Spyker at 1000km of Spa – enthusiast goodness

I just wanted to take a little time and congratulate the Spyker Squadron team – not on their race result (I’ve done that already) – but on the way they kept people informed as to what was going on.
I imagine the Spyker enthusiast community, like the brand itself, is reasonably small at this stage. That didn’t stop them from giving everyone the chance to stay up to date as easily as possible.
I’ll get to how in a minute, but the lesson to be learned is this: Size doesn’t matter. With good preparation and just a little time and commitment, any organisation can bring some action and closeness to their customer/fan base.
How Spyker Squadron did it:
Website – the Spyker Squadron website carries all the detail. It has the full releases, which are posted in a timely manner when there’s an event on. These releases provide the meat in the meal and of course, the website also has all the technical and historical information for people to access at the same time.
Facebook – everyone’s on it, including the Spyker Squadron. I don’t tend to use Facebook much as I find it’s got too many tangents. But it’s easy to cross-post stuff from one place to the other and keep everyone who uses it up to date.
Video – The thing that really, really impressed me was their prompt use of quality video – right from the heat of the action. They had a HD camera there and they recorded laps, interviews with the drivers about their laps, the car setup, etc. Best of all, they got the videos online in a timely manner.

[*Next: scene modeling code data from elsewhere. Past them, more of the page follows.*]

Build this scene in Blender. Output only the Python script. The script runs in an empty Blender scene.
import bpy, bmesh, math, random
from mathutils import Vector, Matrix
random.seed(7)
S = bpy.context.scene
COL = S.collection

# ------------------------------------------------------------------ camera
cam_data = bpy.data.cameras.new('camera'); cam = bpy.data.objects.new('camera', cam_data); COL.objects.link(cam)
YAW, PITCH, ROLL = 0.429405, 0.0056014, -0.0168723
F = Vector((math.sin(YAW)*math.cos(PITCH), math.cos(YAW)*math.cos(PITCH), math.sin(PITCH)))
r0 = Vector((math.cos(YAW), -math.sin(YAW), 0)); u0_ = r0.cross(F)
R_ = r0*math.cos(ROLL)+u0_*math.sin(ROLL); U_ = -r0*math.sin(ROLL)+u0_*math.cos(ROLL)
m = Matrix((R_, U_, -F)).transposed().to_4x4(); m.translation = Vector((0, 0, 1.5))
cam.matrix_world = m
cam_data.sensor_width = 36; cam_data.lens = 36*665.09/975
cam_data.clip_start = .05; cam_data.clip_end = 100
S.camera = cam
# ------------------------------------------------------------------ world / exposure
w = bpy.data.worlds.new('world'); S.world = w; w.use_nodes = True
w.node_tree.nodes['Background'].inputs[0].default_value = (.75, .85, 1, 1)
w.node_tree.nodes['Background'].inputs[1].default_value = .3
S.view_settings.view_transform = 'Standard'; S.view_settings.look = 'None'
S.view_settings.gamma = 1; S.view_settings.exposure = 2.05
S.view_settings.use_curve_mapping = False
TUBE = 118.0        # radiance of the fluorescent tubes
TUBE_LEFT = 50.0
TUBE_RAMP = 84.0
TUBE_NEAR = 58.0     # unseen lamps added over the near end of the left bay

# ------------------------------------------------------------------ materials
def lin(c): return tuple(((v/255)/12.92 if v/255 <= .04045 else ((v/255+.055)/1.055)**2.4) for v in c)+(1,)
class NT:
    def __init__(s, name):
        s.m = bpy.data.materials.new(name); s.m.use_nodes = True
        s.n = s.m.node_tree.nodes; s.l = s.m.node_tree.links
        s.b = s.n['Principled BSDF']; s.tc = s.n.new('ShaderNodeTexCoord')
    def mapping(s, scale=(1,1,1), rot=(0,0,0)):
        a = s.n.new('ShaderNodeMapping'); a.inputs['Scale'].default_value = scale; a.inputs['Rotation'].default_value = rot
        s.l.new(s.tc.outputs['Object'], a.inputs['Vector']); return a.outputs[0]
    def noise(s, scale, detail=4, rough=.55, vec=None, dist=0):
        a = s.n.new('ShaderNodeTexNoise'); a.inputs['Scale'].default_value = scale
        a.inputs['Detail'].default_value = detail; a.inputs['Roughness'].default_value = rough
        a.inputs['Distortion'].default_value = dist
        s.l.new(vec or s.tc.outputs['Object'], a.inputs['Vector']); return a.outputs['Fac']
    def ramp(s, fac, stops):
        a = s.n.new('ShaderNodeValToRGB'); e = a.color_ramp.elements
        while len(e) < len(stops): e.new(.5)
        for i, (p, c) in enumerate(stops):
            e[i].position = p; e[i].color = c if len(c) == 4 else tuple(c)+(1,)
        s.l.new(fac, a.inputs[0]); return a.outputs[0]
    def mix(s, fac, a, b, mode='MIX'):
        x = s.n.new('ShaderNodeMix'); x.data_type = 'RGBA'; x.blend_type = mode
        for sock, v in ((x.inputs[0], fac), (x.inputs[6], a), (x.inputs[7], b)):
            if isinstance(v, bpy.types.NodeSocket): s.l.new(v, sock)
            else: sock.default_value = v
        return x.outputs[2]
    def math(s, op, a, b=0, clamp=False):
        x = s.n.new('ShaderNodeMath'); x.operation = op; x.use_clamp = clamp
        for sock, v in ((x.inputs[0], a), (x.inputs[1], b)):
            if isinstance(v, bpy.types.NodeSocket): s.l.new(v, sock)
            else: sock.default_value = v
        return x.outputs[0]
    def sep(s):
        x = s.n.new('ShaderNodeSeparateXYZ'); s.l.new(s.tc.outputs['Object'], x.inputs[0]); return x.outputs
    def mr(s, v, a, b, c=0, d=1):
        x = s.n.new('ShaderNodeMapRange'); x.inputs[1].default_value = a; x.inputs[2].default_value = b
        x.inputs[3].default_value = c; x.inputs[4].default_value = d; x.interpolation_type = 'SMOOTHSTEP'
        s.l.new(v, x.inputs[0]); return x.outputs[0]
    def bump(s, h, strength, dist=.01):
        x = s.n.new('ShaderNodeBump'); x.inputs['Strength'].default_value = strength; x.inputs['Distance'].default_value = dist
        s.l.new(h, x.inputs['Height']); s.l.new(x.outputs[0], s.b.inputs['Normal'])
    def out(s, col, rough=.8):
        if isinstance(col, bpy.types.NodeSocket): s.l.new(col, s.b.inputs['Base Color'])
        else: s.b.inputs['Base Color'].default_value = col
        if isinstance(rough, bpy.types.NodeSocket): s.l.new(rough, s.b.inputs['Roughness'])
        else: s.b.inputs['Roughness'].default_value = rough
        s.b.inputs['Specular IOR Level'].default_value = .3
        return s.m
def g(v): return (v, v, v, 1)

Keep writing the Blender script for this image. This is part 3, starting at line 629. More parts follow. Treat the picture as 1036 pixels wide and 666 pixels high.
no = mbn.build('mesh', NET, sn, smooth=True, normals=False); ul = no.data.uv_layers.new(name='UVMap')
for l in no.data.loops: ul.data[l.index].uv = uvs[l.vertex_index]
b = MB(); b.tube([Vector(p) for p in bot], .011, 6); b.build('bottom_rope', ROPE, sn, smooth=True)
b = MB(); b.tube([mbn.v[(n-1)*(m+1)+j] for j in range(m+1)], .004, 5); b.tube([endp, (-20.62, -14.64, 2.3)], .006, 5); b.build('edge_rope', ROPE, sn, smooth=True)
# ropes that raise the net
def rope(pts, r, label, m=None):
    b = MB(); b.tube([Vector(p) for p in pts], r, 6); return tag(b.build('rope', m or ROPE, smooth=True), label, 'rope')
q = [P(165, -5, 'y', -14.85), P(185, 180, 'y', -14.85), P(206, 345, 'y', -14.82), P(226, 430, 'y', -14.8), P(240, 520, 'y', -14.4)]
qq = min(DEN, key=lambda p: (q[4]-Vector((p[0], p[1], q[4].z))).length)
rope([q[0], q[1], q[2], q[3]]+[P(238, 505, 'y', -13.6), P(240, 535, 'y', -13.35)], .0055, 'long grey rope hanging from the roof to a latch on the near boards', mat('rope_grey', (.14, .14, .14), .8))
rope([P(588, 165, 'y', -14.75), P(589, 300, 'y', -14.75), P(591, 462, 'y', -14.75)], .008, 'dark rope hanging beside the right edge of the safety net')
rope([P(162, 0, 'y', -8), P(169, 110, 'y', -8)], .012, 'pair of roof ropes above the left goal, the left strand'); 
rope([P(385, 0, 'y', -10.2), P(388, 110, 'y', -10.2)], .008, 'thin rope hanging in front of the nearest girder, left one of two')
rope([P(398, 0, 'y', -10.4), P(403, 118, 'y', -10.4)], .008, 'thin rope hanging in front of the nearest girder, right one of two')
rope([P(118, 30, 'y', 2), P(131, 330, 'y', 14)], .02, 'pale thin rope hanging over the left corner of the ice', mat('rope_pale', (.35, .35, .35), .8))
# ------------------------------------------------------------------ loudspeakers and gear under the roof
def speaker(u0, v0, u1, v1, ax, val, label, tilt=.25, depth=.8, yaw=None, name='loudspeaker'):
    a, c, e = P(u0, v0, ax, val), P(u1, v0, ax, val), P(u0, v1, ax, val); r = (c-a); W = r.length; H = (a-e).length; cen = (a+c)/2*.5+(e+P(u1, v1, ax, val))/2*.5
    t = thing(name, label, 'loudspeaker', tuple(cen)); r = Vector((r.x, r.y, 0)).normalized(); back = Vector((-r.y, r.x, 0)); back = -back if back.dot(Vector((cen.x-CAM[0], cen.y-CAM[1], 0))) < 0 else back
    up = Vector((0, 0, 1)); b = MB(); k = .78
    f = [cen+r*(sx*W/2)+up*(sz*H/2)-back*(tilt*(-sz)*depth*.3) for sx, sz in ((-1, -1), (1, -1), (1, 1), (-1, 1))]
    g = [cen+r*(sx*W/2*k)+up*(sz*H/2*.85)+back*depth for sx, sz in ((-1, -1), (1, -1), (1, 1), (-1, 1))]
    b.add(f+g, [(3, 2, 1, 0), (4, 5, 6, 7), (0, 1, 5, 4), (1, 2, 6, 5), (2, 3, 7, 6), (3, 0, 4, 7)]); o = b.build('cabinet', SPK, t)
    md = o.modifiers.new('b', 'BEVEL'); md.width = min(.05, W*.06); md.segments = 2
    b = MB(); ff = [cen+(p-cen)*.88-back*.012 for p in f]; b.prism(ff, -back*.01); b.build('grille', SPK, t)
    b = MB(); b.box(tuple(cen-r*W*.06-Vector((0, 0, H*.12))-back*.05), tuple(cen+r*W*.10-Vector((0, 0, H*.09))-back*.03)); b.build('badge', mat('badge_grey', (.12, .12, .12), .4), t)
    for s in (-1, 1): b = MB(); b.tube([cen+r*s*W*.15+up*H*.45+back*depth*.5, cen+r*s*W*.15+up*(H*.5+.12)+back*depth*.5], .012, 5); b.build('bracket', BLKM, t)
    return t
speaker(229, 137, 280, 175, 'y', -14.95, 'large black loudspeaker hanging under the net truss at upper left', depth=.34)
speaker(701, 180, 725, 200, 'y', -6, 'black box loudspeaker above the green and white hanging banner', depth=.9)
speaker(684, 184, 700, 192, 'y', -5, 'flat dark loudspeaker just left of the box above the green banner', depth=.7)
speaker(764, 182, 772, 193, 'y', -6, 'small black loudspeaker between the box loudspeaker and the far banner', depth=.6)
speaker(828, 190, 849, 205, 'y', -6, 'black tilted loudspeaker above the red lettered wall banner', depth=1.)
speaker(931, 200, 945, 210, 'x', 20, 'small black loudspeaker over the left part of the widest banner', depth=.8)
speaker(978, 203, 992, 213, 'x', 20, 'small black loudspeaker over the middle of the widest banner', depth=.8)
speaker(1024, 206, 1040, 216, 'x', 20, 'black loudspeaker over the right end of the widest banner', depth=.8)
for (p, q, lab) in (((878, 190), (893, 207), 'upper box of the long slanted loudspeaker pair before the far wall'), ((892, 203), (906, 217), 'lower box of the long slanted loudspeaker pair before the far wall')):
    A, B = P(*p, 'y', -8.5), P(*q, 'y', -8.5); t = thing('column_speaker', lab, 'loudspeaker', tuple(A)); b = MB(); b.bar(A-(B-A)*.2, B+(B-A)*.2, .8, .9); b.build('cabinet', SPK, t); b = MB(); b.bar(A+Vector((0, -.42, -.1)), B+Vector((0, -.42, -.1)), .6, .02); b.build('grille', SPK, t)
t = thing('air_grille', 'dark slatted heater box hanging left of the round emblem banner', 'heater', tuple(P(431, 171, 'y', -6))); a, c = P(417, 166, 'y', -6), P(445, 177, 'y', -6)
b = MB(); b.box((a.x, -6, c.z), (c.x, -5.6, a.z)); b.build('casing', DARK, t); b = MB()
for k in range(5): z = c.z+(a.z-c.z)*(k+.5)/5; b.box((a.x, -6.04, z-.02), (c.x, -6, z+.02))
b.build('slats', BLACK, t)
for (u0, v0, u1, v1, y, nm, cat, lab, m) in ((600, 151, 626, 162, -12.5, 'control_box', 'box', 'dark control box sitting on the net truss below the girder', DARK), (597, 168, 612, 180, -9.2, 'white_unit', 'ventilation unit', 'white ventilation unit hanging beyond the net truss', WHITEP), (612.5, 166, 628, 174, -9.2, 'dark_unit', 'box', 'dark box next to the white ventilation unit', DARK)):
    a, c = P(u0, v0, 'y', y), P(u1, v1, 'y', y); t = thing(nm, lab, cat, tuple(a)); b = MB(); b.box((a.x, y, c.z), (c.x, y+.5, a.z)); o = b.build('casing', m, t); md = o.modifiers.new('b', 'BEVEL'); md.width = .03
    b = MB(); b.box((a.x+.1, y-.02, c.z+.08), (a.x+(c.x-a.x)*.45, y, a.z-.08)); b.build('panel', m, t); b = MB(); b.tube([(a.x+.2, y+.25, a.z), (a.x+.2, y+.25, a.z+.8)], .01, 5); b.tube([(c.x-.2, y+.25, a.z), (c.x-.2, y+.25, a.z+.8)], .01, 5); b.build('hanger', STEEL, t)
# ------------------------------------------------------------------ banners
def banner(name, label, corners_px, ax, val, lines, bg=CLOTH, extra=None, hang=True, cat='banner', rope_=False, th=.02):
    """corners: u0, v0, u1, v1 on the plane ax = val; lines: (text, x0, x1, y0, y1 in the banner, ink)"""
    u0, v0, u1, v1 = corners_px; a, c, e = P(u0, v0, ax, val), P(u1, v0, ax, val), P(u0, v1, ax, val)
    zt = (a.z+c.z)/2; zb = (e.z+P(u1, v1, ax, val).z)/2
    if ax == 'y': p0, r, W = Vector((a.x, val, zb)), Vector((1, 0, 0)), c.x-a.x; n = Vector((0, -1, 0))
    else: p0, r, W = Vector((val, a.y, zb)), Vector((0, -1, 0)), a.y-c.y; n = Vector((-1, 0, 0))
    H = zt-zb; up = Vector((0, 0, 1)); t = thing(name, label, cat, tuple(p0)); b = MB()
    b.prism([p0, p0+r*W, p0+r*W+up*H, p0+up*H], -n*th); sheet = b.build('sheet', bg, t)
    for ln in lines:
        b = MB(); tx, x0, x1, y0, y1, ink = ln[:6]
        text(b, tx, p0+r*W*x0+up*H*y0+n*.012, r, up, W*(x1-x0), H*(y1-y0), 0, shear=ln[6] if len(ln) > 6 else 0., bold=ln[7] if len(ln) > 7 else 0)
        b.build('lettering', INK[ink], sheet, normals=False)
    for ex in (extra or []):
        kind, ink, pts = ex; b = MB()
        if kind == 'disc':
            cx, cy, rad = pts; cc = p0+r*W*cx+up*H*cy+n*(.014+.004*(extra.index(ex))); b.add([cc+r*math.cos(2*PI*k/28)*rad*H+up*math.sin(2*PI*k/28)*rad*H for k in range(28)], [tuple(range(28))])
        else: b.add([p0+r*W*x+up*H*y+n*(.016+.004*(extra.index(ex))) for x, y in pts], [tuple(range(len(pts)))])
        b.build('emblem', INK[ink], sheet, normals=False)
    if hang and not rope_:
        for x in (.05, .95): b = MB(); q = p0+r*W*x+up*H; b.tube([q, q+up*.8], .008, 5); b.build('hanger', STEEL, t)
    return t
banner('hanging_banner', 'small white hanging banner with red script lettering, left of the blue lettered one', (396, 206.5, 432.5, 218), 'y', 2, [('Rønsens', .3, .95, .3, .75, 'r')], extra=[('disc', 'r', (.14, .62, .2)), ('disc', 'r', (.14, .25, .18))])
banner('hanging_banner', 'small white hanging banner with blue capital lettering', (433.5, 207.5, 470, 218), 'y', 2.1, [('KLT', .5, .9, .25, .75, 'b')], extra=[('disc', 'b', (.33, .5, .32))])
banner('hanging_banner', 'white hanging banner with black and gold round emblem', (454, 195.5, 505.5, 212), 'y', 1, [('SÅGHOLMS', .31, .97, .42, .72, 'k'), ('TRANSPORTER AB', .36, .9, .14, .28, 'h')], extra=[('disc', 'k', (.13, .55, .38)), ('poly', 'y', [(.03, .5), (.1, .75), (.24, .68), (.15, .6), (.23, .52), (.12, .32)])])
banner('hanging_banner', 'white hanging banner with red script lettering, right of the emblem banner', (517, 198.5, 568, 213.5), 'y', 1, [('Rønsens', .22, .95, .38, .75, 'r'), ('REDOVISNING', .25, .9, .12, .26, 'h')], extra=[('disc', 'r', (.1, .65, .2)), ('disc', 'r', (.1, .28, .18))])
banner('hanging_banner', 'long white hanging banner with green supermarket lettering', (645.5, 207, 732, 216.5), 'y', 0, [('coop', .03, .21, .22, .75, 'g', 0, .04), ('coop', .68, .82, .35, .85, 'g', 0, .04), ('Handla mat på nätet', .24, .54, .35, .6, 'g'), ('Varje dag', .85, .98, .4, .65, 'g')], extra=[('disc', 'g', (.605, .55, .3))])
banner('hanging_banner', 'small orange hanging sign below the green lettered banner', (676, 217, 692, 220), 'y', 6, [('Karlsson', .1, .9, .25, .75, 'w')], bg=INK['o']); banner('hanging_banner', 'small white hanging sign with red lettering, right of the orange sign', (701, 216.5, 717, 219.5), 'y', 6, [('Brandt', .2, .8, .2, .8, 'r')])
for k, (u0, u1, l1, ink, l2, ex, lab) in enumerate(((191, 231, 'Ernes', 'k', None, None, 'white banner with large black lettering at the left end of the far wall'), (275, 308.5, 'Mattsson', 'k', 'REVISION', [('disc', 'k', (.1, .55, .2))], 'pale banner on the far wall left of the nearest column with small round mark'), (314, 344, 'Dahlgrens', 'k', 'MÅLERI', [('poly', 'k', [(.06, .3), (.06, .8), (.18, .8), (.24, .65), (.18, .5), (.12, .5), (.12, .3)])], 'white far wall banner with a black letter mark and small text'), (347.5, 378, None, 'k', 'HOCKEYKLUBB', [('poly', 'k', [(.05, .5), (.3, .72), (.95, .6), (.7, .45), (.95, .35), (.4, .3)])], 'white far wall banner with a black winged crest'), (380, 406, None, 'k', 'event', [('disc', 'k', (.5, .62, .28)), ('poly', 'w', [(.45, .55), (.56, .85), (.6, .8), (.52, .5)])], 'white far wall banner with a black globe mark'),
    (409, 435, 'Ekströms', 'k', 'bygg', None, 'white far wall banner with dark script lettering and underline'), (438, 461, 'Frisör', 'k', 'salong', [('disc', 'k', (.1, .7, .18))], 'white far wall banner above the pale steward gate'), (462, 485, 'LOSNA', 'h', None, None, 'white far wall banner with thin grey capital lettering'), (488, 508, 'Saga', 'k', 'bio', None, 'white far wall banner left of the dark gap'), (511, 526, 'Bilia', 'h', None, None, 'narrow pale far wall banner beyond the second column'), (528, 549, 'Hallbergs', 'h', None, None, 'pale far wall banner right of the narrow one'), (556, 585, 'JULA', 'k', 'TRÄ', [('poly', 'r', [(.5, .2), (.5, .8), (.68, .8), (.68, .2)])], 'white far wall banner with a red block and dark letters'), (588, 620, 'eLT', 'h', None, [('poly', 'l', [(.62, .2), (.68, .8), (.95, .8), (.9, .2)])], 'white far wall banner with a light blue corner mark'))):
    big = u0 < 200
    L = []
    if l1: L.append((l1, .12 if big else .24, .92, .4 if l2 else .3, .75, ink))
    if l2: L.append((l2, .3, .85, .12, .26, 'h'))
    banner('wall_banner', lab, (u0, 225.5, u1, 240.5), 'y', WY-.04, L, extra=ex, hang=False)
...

The qualifying video was up before the race started, so as an observer, you felt like to you were right there watching the action before the next chapter in the story was told.
The other great thing about video is that in comparison to written content, there’s less of it around. Written content attracts all sorts of spambots that copy it paste it in an attempt to attract search traffic. It won’t kill the original author’s ranking or authority stone dead, but it does muddy the waters. When people look for things, it’s easier to rank high in searches when you’ve got quality video.
Twitter – this was the other magic element of Spyker Squadron’s coverage that kept people up to date. Like many Twitter users, I’ve got a Twitter client embedded in my web browser so it’s no trouble at all to stay right up to date with what’s going on. Again, they had someone posting updates as the race progressed. At 140 characters per Tweet, it’s piecemeal stuff, but it gets the message across and keeps the people up to date. They can forward the Tweets along to others, as well, meaning that the reach of your message is virtually without limit.
Bottom line: this was an exercise in things done well. Short of having a live camera in the pit lane or something similar, this was an efficient and useful way for Spyker Squadron to involve their fans in the unfolding story that was the 1000km of Spa.
Put it this way – I was interested but I wasn’t what you’d call a huge fan of Spyker Squadron or the LMS series before last weekend. Now, you can bet your bottom dollar that I’ll be checking in at LeMans, the next race on their calendar.
If you’ve got a story to tell and a fan base that you want to engage, then there’s no real barriers any more to telling it in an engaging way and in real time.
The tools are all there. They’re not expensive. In fact, the biggest expense is the person you get to be the narrator. The rest of it can be as automatic as you want it to be.
So kudos to Spyker Squadron on a job well done – on the racetrack and on the information superhighway as well.